* **Task brief**
Everything from the first line to the line containing "q.build('dome', 'black', R)" is to be repeated exactly; nothing past it.

----------------

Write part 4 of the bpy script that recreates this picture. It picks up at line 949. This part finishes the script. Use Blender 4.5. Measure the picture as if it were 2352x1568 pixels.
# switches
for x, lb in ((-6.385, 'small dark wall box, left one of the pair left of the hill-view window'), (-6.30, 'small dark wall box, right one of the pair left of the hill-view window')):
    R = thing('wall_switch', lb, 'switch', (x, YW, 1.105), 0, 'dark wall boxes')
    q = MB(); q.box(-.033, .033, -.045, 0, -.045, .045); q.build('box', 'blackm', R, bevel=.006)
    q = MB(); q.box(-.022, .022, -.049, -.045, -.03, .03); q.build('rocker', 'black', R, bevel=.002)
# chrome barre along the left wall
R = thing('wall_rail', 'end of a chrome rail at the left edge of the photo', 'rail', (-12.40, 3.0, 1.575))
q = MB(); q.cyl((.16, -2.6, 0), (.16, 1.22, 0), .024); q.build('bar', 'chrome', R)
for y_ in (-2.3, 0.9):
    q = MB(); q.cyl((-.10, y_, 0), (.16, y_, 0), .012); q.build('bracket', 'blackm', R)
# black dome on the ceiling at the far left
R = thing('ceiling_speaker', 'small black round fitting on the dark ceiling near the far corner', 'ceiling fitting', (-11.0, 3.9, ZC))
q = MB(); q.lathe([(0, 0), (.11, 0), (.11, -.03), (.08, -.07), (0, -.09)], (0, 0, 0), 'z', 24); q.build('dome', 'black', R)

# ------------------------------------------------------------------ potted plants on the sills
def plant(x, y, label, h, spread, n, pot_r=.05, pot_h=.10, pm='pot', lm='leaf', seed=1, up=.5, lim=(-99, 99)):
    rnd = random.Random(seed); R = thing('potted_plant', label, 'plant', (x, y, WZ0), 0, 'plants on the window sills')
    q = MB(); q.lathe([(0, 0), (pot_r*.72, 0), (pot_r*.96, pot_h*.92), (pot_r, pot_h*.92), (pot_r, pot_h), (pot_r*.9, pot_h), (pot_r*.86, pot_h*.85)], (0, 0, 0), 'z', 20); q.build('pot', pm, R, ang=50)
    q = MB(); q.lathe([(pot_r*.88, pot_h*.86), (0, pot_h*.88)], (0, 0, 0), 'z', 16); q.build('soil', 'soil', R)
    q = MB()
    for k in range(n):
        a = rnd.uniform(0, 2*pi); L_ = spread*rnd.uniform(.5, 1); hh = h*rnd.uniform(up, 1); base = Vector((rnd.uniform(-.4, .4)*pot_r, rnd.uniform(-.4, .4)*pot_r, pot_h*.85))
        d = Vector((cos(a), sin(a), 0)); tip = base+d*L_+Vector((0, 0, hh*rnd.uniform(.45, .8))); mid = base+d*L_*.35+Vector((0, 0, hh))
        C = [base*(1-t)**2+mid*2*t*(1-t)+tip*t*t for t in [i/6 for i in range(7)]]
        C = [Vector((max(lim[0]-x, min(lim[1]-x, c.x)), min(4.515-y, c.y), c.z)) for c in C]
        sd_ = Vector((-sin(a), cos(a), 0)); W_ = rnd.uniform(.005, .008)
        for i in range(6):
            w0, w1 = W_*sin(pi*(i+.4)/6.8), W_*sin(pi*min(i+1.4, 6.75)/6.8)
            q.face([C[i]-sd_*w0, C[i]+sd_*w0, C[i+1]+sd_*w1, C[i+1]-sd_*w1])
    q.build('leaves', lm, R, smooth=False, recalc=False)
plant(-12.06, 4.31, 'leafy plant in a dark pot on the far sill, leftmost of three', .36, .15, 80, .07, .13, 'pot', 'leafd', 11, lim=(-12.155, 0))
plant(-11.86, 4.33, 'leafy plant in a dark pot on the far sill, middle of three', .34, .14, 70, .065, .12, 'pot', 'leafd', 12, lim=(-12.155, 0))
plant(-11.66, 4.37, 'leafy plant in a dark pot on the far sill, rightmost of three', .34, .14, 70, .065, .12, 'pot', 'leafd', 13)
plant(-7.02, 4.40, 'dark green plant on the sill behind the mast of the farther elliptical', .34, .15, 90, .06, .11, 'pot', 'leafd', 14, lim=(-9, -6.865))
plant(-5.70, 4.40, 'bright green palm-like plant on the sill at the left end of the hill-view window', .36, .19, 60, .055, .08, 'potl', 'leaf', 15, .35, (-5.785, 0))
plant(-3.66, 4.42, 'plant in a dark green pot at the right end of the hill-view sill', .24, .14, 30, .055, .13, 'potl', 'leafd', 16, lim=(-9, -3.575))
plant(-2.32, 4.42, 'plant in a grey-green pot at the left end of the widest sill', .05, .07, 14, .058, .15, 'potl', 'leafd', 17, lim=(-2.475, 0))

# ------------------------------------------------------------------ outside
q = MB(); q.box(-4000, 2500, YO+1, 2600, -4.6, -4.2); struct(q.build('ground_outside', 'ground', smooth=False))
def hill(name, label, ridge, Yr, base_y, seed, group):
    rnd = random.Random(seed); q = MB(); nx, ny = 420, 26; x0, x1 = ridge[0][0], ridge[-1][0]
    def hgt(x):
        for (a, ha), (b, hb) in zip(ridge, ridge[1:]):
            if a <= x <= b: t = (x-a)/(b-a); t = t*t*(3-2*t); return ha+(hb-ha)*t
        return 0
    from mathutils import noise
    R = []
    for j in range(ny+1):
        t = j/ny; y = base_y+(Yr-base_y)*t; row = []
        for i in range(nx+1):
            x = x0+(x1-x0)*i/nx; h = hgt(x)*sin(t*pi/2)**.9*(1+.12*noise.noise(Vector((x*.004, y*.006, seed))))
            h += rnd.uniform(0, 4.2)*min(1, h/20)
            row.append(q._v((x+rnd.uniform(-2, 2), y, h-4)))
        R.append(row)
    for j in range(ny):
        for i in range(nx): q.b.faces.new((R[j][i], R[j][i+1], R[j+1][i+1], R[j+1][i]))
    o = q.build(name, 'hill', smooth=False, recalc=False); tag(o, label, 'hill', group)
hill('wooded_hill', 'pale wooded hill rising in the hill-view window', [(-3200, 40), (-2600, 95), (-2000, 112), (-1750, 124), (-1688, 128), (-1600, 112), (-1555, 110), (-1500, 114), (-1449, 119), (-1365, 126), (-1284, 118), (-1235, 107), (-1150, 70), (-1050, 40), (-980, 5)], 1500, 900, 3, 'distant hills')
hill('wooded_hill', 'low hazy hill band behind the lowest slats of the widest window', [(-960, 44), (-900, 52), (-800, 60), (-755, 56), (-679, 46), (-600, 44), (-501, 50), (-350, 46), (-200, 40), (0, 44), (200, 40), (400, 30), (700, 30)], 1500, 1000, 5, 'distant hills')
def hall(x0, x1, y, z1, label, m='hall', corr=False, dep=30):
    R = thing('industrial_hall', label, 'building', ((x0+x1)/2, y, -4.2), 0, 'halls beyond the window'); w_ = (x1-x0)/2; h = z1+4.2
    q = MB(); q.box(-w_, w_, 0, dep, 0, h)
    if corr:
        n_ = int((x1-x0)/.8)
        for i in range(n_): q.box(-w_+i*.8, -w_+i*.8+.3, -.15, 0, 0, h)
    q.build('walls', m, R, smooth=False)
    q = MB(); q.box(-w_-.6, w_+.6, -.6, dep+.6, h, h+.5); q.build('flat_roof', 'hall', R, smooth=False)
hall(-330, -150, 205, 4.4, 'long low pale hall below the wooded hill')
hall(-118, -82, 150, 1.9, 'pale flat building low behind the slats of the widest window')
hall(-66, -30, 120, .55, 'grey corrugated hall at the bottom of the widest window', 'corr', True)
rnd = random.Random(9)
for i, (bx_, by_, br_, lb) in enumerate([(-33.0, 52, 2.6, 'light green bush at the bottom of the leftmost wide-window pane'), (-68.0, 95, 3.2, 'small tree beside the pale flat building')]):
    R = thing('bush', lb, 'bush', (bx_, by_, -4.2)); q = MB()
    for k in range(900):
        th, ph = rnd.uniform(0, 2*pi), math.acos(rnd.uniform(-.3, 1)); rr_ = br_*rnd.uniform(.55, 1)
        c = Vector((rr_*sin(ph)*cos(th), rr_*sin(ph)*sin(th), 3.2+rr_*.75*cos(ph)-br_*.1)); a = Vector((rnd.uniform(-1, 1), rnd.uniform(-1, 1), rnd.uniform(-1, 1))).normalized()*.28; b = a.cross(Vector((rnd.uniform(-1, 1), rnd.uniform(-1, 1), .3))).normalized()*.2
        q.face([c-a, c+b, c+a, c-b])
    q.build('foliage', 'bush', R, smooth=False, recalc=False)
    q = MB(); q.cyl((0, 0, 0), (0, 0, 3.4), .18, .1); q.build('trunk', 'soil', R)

----------------

* **Output below**
Write part 4 of the bpy script that recreates this picture. It picks up at line 949. This part finishes the script. Use Blender 4.5. Measure the picture as if it were 2352x1568 pixels.
# switches
for x, lb in ((-6.385, 'small dark wall box, left one of the pair left of the hill-view window'), (-6.30, 'small dark wall box, right one of the pair left of the hill-view window')):
    R = thing('wall_switch', lb, 'switch', (x, YW, 1.105), 0, 'dark wall boxes')
    q = MB(); q.box(-.033, .033, -.045, 0, -.045, .045); q.build('box', 'blackm', R, bevel=.006)
    q = MB(); q.box(-.022, .022, -.049, -.045, -.03, .03); q.build('rocker', 'black', R, bevel=.002)
# chrome barre along the left wall
R = thing('wall_rail', 'end of a chrome rail at the left edge of the photo', 'rail', (-12.40, 3.0, 1.575))
q = MB(); q.cyl((.16, -2.6, 0), (.16, 1.22, 0), .024); q.build('bar', 'chrome', R)
for y_ in (-2.3, 0.9):
    q = MB(); q.cyl((-.10, y_, 0), (.16, y_, 0), .012); q.build('bracket', 'blackm', R)
# black dome on the ceiling at the far left
R = thing('ceiling_speaker', 'small black round fitting on the dark ceiling near the far corner', 'ceiling fitting', (-11.0, 3.9, ZC))
q = MB(); q.lathe([(0, 0), (.11, 0), (.11, -.03), (.08, -.07), (0, -.09)], (0, 0, 0), 'z', 24); q.build('dome', 'black', R)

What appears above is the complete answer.